In fairness to Raffle Prize, she came with him, but he was still nicely on top at the line, despite the fact that he only beat her by a neck. Also, she is a high-class juvenile filly, the Queen Mary winner, the Duchess of Cambridge winner, and the pair of them pulled clear of their rivals.

Andre Fabre’s horse is on track for the Middle Park Stakes at Newmarket on Saturday, where Mums Tipple and Siskin should lie in wait, and that will be fascinating.

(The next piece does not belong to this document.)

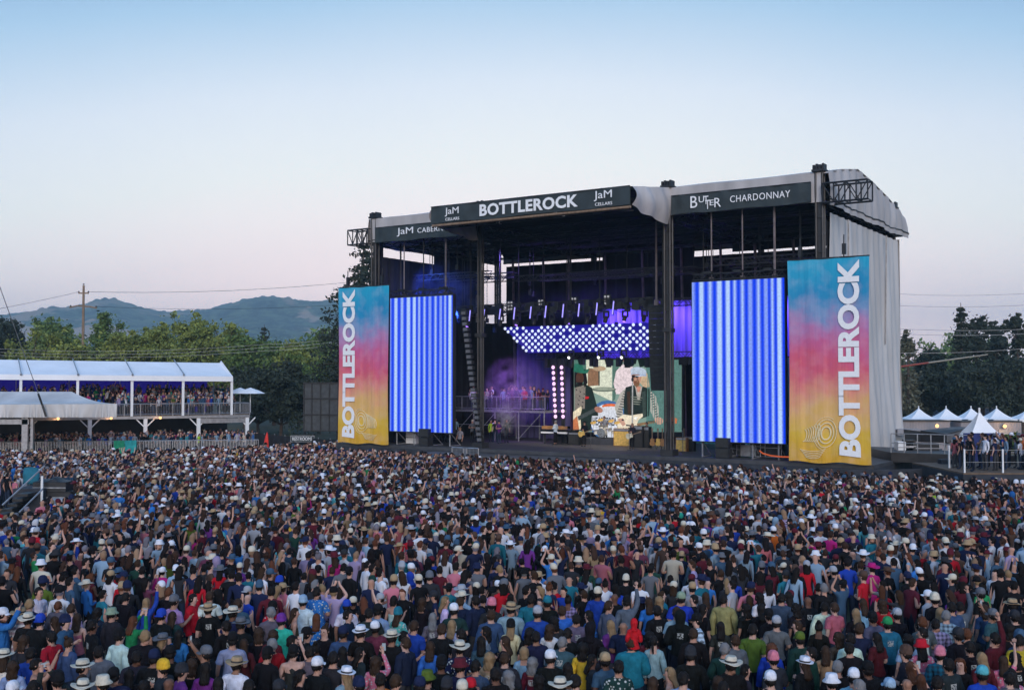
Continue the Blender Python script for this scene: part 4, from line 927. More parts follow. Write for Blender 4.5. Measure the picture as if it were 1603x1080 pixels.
# curtains
def pleatcurtain(label, x0, x1, y, z0, z1, m):
    t = sthing('curtain', label, 'curtain', None, (x0 + x1) / 2, y, z0); w_ = x1 - x0
    t2 = MB().grid(int(w_ * 12), 3, lambda u, v: (-w_ / 2 + w_ * u, .12 * math.sin(u * w_ * 9) + .04 * math.sin(u * w_ * 23 + v), (z1 - z0) * v)); o = t2.build('cloth', m, t, True); return t
M['cur'] = mat('violet_lit_curtain', (.16, .12, .62), .9, .3, 1, stretch=(3, 1, .2)); M['tcur'] = mat('teal_lit_curtain', (.10, .30, .28), .9, .3, 1, stretch=(3, 1, .2)); M['dcur'] = mat('dark_curtain', (.07, .06, .16), .9, .3, 1, stretch=(3, 1, .2))
pleatcurtain('violet-lit pleated curtain hanging above and beside the lamp panel', -5.2, 12.2, 13.2, 8.3, 12.6, M['cur'])  # violet stage light is put into the cloth colour, the spots add to it
pleatcurtain('teal-lit pleated curtain between the video screen and the right LED wall', 3.4, 10.8, 12.6, 1.95, 8.2, M['tcur'])  # teal of the stage light is mixed into this cloth's base colour
pleatcurtain('dark violet curtain strip just left of the video screen', -8.4, -6.75, 11.6, 3.0, 8.3, M['dcur'])
pleatcurtain('black curtain panel behind the two columns of round lamps', -12.2, -8.5, 12.4, 1.95, 10.4, M['dcur'])

# panel of round lamps
lp = sthing('light_wall', 'wide slanted panel of glowing round white lamps on a blue backing', 'stage light', None, 0, 9, 8.75)
MB().add([(-11.3, .12, 2.0), (2.6, .12, 2.0), (2.6, .12, -.05), (-9.0, .12, -.05), (-11.3, .3, 2.0), (2.6, .3, 2.0), (2.6, .3, -.05), (-9.0, .3, -.05)], [(3, 2, 1, 0), (4, 5, 6, 7), (0, 1, 5, 4), (2, 3, 7, 6), (1, 2, 6, 5), (3, 0, 4, 7)]).build('backing', emat('blue_backing_glow', (.008, .004, .26), 1), lp)
M['lampw'] = emat('lamp_lens', (.66, .74, 1.0), 1.25); pos = []
for row in range(8):
    z = 1.88 - row * .25; x = -11.05 + .28 * row; k = 0
    while x < 2.3:
        if not ((k + row * 2) % 9 == 4 and row < 4) and not (row == 0 and k in (5, 12, 19)) and not (row >= 5 and (k * 3 + row) % 13 == 5): pos.append((x, z))
        x += .56; k += 1
lm = MB().lathe([(.001, -.1), (.09, -.075), (.125, 0), (.001, .02)], n=10); lamp = lm.build('lamp', M['lampw'], lp, True); lamp.rotation_euler = (R(-90), 0, 0)
lamp.location = (pos[0][0], -.02, pos[0][1])
lamp.data.transform(Matrix.Identity(4))
rng.shuffle(pos)
for p in pos[:99]:
    c = lamp.copy(); col.objects.link(c); c.parent = lp; c.location = (p[0], -.02, p[1])
lamp.location = (pos[99][0], -.02, pos[99][1])
rest = MB()
for p in pos[100:]: rest.lathe([(.001, .1), (.09, .075), (.125, 0), (.001, -.02)], (p[0], -.02, 0), 10, fn=lambda q, a, p=p: Vector((q.x, -q.z, q.y + p[1])))
o = rest.build('more_lamps', M['lampw'], lp, True); tag(o, kind='stuff')

# two upright columns of ten lamps
M['lampp'] = emat('pink_lamp_lens', (1.0, .62, 1.0), 1.3)
for k, (X0, X1, lb) in enumerate(((159, 182, 'left one of two upright columns of ten pinkish round lamps'), (240, 255, 'right one of two upright columns of ten pinkish round lamps'))):
    x, z = sp_(840 + (X0 + X1) / 2 / 6.165, 658, 8.5); t = sthing('lamp_column', lb, 'stage light', 'upright lamp columns', x, 8.5, 1.92)
    MB().box(-.12, .12, .08, .25, 0, 6.2).build('batten', M['black'], t)
    l0 = None
    for i in range(10):
        xx, zz = sp_(840 + (X0 + (X1 - X0) * i / 9) / 6.165, 560 + (93 + 473 * i / 9) / 6.165, 8.5)
        if l0 is None: l0 = MB().lathe([(.001, -.09), (.10, -.07), (.15, 0), (.001, .03)], n=12).build('lamp', M['lampp'], t, True); l0.rotation_euler = (R(-90), 0, 0); c = l0
        else: c = l0.copy(); col.objects.link(c)
        c.location = (xx - x, 0, zz - 1.92)

# flown front truss with its fixtures
ft_ = sthing('lighting_truss', 'long black lighting truss flown across the upper stage opening', 'truss', None, 0, 4, 11.6)
tr = MB(); tr.truss((-13, 0, .25), (4.4, 0, .25), .55, .035); tr.truss((-11, 2.5, .35), (12, 2.5, .35), .5, .035); tr.build('truss_frame', M['black'], ft_)
cab = MB()
for i in range(60):
    x = rng.uniform(-12.8, 4.2); cab.box(x - rng.uniform(.05, .3), x + rng.uniform(.05, .3), -.3, .3, rng.uniform(-.35, .1), rng.uniform(.1, .6))
for i in range(9):
    pts = [(-13 + 2 * i + u * 2, -.2, .1 - .5 * math.sin(u * math.pi)) for u in [j / 6 for j in range(7)]]; cab.tube(pts, .03, 4)
cab.build('cables_and_clamps', M['black'], ft_)
M['stick'] = emat('blue_stick_light', (.34, .30, 1.0), 1.6); proto = None
sx_ = [(145, 95, 170), (233, 97, 165), (333, 95, 160), (423, 85, 160), (525, 80, 155), (619, 75, 150), (728, 65, 148), (827, 62, 142), (939, 55, 133), (1042, 46, 128)]
for i, (X, Y0, Y1) in enumerate(sx_):
    xa, za = sp_(700 + (X + 3) / 4, 460 + Y0 / 4, 3.6); xb, zb = sp_(700 + (X - 5) / 4, 460 + Y1 / 4, 3.6)
    t = sthing('stick_light', 'glowing violet-blue stick light, one of ten slanted along the truss', 'stage light', 'slanted stick lights', (xa + xb) / 2, 3.6, zb)
    hx = (xa - xb) / 2; h_ = za - zb
    MB().bar((-hx, -.05, 0), (hx, -.05, h_), .045, 6).build('tube', M['stick'], t)
    q = MB(); q.bar((-hx, .04, -.05), (hx, .04, h_ + .05), .07, 6); q.box(-.1, .1, .05, .3, h_ * .4, h_ * .6); q.build('housing', M['black'], t)
    t['label'] = ('leftmost' if i == 0 else 'rightmost' if i == 9 else ['second', 'third', 'fourth', 'fifth', 'sixth', 'seventh', 'eighth', 'ninth'][i - 1]) + (' glowing violet-blue stick light' if i in (0, 9) else ' glowing violet-blue stick light from the left') + ' on the flown truss'
M['cluster'] = emat('dim_white_lens', (.55, .55, .6), .6)
ordn = ['leftmost', 'second', 'third', 'fourth', 'fifth', 'sixth', 'seventh', 'eighth', 'ninth', 'tenth', 'eleventh', 'twelfth']
for i, (X, Y) in enumerate(((395, 75), (587, 65), (793, 52), (1000, 38))):
    x, z = sp_(700 + X / 4, 460 + Y / 4, 4.6); t = sthing('lamp_cluster', ('%s one of four small square clusters of pale lamps above the truss' % ['leftmost', 'second', 'third', 'rightmost'][i]), 'stage light', 'pale lamp clusters', x, 4.6, z - .35)
    MB().box(-.28, .28, .0, .15, -.05, .75).build('housing', M['black'], t)
    for r_ in range(3):
        for c_ in range(2): MB().ball((-.12 + .24 * c_, -.03, .1 + .24 * r_), .085, 8, 5).build('lamp', M['cluster'], t, True)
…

All three colts are unbeaten. Mums Tipple only won his maiden by a neck, but he won the Goffs UK Premier Yearling Stakes at York last time by 11 lengths. Richard Hannon’s horse will probably have to step forward again if he is to win a Group One race, but that was just his second run and his potential for progression is obvious.

colin-keane-with-siskin-and-trainer-ger-lyons-after-winning-the-keeneland-phoenix-stakes Colin Keane with Siskin and Trainer Ger Lyons after winning the Keeneland Phoenix Stakes, the Curragh earlier this year. Oisin Keniry / INPHO Oisin Keniry / INPHO / INPHO

Siskin is unbeaten in four, he has taken each step up in class in his stride. Ger Lyons’ colt was impressive in winning both the Marble Hill Stakes and the Railway Stakes, and he had to dig deep last time on ground that was softer than ideal for him to win the Group One Phoenix Stakes.

We knew that he was fast, we knew that he had a turn of foot, but we learned that day that he was tough too, that he was up for a battle, and that toughness will be a significant asset for him to carry into the future.

It looks like the future for Khalid Abdullah’s colt will begin with the Middle Park Stakes at Newmarket on Saturday, when Threat and Monarch Of Egypt and Lope Y Fernandez could join him and Earthlight and Mums Tipple in the line-up.

And with the Royal Lodge Stakes also set for Saturday at Newmarket, and the Beresford Stakes set for The Curragh on Sunday, we should be even wiser after this weekend.